Source excerpt:

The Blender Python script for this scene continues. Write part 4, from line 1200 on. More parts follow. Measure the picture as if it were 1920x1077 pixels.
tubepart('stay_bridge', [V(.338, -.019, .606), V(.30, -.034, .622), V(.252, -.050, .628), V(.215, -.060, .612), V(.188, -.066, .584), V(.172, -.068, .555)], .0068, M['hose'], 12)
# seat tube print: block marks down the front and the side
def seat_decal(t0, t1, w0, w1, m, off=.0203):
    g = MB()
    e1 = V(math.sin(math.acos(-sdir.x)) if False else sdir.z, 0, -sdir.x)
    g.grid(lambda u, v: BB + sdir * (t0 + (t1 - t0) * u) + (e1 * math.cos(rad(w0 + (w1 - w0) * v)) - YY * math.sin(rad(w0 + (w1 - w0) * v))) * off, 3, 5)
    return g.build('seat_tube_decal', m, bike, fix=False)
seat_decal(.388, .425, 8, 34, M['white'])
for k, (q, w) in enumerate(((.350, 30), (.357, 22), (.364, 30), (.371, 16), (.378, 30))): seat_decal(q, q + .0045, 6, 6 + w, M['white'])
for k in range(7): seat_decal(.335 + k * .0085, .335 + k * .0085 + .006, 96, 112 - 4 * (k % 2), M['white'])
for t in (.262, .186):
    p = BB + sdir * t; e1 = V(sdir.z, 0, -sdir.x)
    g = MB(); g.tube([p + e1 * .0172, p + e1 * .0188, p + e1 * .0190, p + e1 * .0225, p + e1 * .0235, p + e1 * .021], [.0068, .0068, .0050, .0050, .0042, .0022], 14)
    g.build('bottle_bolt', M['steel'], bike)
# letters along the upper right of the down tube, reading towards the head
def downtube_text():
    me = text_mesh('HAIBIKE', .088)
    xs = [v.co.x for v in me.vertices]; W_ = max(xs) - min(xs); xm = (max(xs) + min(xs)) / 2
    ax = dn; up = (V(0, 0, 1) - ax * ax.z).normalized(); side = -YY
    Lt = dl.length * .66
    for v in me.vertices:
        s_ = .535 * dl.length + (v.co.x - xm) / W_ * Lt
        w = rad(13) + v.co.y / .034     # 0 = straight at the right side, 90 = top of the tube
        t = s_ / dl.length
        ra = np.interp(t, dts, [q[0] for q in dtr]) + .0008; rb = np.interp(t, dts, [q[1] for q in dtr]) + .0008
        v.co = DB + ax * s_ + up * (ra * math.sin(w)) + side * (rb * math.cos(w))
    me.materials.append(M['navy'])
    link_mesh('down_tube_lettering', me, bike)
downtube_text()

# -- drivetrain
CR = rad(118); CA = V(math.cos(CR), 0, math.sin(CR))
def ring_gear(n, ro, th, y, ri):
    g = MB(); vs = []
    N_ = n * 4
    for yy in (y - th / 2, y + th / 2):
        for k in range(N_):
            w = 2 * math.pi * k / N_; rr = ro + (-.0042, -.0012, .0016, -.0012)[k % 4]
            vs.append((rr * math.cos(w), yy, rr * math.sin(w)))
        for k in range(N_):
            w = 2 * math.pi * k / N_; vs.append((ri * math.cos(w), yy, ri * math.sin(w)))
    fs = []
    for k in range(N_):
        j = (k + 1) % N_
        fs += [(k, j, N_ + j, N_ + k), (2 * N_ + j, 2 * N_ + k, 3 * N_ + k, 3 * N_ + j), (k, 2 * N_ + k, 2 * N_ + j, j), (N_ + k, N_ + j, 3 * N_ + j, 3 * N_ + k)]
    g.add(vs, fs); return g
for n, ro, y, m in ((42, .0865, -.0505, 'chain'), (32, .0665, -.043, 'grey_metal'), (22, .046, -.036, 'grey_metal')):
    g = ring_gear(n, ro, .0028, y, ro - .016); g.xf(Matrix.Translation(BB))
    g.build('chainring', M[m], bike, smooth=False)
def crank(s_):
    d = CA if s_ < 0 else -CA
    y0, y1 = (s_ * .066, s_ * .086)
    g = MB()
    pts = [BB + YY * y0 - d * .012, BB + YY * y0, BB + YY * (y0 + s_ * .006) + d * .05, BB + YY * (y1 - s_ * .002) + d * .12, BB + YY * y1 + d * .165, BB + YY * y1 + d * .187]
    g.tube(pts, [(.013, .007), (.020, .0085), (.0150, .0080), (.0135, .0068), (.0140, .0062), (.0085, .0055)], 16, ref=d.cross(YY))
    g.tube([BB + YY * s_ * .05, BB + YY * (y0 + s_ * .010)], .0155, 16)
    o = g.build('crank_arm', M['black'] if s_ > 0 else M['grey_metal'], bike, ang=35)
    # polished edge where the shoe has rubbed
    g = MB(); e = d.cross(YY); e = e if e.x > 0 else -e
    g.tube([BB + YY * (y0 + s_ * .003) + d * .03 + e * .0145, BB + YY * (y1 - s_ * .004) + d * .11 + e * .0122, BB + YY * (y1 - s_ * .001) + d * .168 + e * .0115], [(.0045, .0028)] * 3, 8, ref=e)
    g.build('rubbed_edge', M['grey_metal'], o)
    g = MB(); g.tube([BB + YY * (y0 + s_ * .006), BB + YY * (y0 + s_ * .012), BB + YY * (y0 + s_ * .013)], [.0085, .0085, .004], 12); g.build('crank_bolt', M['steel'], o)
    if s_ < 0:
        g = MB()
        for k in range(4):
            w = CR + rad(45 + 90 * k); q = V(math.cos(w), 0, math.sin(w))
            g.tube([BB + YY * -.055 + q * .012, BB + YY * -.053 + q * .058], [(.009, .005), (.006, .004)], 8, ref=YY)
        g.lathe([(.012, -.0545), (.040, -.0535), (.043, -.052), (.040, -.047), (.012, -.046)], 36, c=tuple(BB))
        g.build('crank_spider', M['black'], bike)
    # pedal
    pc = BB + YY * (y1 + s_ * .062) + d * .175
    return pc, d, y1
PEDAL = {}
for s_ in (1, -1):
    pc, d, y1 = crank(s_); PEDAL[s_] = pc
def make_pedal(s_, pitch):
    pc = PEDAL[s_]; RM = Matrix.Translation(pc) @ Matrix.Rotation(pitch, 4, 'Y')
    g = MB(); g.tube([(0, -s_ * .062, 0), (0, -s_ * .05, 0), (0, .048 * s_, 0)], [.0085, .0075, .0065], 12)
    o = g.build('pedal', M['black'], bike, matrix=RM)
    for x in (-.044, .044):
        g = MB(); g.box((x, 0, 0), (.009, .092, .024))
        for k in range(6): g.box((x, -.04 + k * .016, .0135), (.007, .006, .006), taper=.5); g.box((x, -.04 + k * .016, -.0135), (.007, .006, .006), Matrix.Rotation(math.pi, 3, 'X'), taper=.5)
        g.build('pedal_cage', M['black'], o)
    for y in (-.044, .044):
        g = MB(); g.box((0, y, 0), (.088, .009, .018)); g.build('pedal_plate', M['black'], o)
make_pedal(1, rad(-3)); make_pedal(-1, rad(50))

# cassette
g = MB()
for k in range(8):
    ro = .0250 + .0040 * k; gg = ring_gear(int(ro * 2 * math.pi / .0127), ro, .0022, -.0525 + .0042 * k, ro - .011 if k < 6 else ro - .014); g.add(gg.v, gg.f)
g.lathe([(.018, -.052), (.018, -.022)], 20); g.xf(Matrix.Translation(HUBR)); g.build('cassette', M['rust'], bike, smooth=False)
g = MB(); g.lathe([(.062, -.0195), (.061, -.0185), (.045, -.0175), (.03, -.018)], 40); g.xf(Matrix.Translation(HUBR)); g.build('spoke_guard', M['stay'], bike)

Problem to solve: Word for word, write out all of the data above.

Expected answer:
The Blender Python script for this scene continues. Write part 4, from line 1200 on. More parts follow. Measure the picture as if it were 1920x1077 pixels.
tubepart('stay_bridge', [V(.338, -.019, .606), V(.30, -.034, .622), V(.252, -.050, .628), V(.215, -.060, .612), V(.188, -.066, .584), V(.172, -.068, .555)], .0068, M['hose'], 12)
# seat tube print: block marks down the front and the side
def seat_decal(t0, t1, w0, w1, m, off=.0203):
    g = MB()
    e1 = V(math.sin(math.acos(-sdir.x)) if False else sdir.z, 0, -sdir.x)
    g.grid(lambda u, v: BB + sdir * (t0 + (t1 - t0) * u) + (e1 * math.cos(rad(w0 + (w1 - w0) * v)) - YY * math.sin(rad(w0 + (w1 - w0) * v))) * off, 3, 5)
    return g.build('seat_tube_decal', m, bike, fix=False)
seat_decal(.388, .425, 8, 34, M['white'])
for k, (q, w) in enumerate(((.350, 30), (.357, 22), (.364, 30), (.371, 16), (.378, 30))): seat_decal(q, q + .0045, 6, 6 + w, M['white'])
for k in range(7): seat_decal(.335 + k * .0085, .335 + k * .0085 + .006, 96, 112 - 4 * (k % 2), M['white'])
for t in (.262, .186):
    p = BB + sdir * t; e1 = V(sdir.z, 0, -sdir.x)
    g = MB(); g.tube([p + e1 * .0172, p + e1 * .0188, p + e1 * .0190, p + e1 * .0225, p + e1 * .0235, p + e1 * .021], [.0068, .0068, .0050, .0050, .0042, .0022], 14)
    g.build('bottle_bolt', M['steel'], bike)
# letters along the upper right of the down tube, reading towards the head
def downtube_text():
    me = text_mesh('HAIBIKE', .088)
    xs = [v.co.x for v in me.vertices]; W_ = max(xs) - min(xs); xm = (max(xs) + min(xs)) / 2
    ax = dn; up = (V(0, 0, 1) - ax * ax.z).normalized(); side = -YY
    Lt = dl.length * .66
    for v in me.vertices:
        s_ = .535 * dl.length + (v.co.x - xm) / W_ * Lt
        w = rad(13) + v.co.y / .034     # 0 = straight at the right side, 90 = top of the tube
        t = s_ / dl.length
        ra = np.interp(t, dts, [q[0] for q in dtr]) + .0008; rb = np.interp(t, dts, [q[1] for q in dtr]) + .0008
        v.co = DB + ax * s_ + up * (ra * math.sin(w)) + side * (rb * math.cos(w))
    me.materials.append(M['navy'])
    link_mesh('down_tube_lettering', me, bike)
downtube_text()

# -- drivetrain
CR = rad(118); CA = V(math.cos(CR), 0, math.sin(CR))
def ring_gear(n, ro, th, y, ri):
    g = MB(); vs = []
    N_ = n * 4
    for yy in (y - th / 2, y + th / 2):
        for k in range(N_):
            w = 2 * math.pi * k / N_; rr = ro + (-.0042, -.0012, .0016, -.0012)[k % 4]
            vs.append((rr * math.cos(w), yy, rr * math.sin(w)))
        for k in range(N_):
            w = 2 * math.pi * k / N_; vs.append((ri * math.cos(w), yy, ri * math.sin(w)))
    fs = []
    for k in range(N_):
        j = (k + 1) % N_
        fs += [(k, j, N_ + j, N_ + k), (2 * N_ + j, 2 * N_ + k, 3 * N_ + k, 3 * N_ + j), (k, 2 * N_ + k, 2 * N_ + j, j), (N_ + k, N_ + j, 3 * N_ + j, 3 * N_ + k)]
    g.add(vs, fs); return g
for n, ro, y, m in ((42, .0865, -.0505, 'chain'), (32, .0665, -.043, 'grey_metal'), (22, .046, -.036, 'grey_metal')):
    g = ring_gear(n, ro, .0028, y, ro - .016); g.xf(Matrix.Translation(BB))
    g.build('chainring', M[m], bike, smooth=False)
def crank(s_):
    d = CA if s_ < 0 else -CA
    y0, y1 = (s_ * .066, s_ * .086)
    g = MB()
    pts = [BB + YY * y0 - d * .012, BB + YY * y0, BB + YY * (y0 + s_ * .006) + d * .05, BB + YY * (y1 - s_ * .002) + d * .12, BB + YY * y1 + d * .165, BB + YY * y1 + d * .187]
    g.tube(pts, [(.013, .007), (.020, .0085), (.0150, .0080), (.0135, .0068), (.0140, .0062), (.0085, .0055)], 16, ref=d.cross(YY))
    g.tube([BB + YY * s_ * .05, BB + YY * (y0 + s_ * .010)], .0155, 16)
    o = g.build('crank_arm', M['black'] if s_ > 0 else M['grey_metal'], bike, ang=35)
    # polished edge where the shoe has rubbed
    g = MB(); e = d.cross(YY); e = e if e.x > 0 else -e
    g.tube([BB + YY * (y0 + s_ * .003) + d * .03 + e * .0145, BB + YY * (y1 - s_ * .004) + d * .11 + e * .0122, BB + YY * (y1 - s_ * .001) + d * .168 + e * .0115], [(.0045, .0028)] * 3, 8, ref=e)
    g.build('rubbed_edge', M['grey_metal'], o)
    g = MB(); g.tube([BB + YY * (y0 + s_ * .006), BB + YY * (y0 + s_ * .012), BB + YY * (y0 + s_ * .013)], [.0085, .0085, .004], 12); g.build('crank_bolt', M['steel'], o)
    if s_ < 0:
        g = MB()
        for k in range(4):
            w = CR + rad(45 + 90 * k); q = V(math.cos(w), 0, math.sin(w))
            g.tube([BB + YY * -.055 + q * .012, BB + YY * -.053 + q * .058], [(.009, .005), (.006, .004)], 8, ref=YY)
        g.lathe([(.012, -.0545), (.040, -.0535), (.043, -.052), (.040, -.047), (.012, -.046)], 36, c=tuple(BB))
        g.build('crank_spider', M['black'], bike)
    # pedal
    pc = BB + YY * (y1 + s_ * .062) + d * .175
    return pc, d, y1
PEDAL = {}
for s_ in (1, -1):
    pc, d, y1 = crank(s_); PEDAL[s_] = pc
def make_pedal(s_, pitch):
    pc = PEDAL[s_]; RM = Matrix.Translation(pc) @ Matrix.Rotation(pitch, 4, 'Y')
    g = MB(); g.tube([(0, -s_ * .062, 0), (0, -s_ * .05, 0), (0, .048 * s_, 0)], [.0085, .0075, .0065], 12)
    o = g.build('pedal', M['black'], bike, matrix=RM)
    for x in (-.044, .044):
        g = MB(); g.box((x, 0, 0), (.009, .092, .024))
        for k in range(6): g.box((x, -.04 + k * .016, .0135), (.007, .006, .006), taper=.5); g.box((x, -.04 + k * .016, -.0135), (.007, .006, .006), Matrix.Rotation(math.pi, 3, 'X'), taper=.5)
        g.build('pedal_cage', M['black'], o)
    for y in (-.044, .044):
        g = MB(); g.box((0, y, 0), (.088, .009, .018)); g.build('pedal_plate', M['black'], o)
make_pedal(1, rad(-3)); make_pedal(-1, rad(50))

# cassette
g = MB()
for k in range(8):
    ro = .0250 + .0040 * k; gg = ring_gear(int(ro * 2 * math.pi / .0127), ro, .0022, -.0525 + .0042 * k, ro - .011 if k < 6 else ro - .014); g.add(gg.v, gg.f)
g.lathe([(.018, -.052), (.018, -.022)], 20); g.xf(Matrix.Translation(HUBR)); g.build('cassette', M['rust'], bike, smooth=False)
g = MB(); g.lathe([(.062, -.0195), (.061, -.0185), (.045, -.0175), (.03, -.018)], 40); g.xf(Matrix.Translation(HUBR)); g.build('spoke_guard', M['stay'], bike)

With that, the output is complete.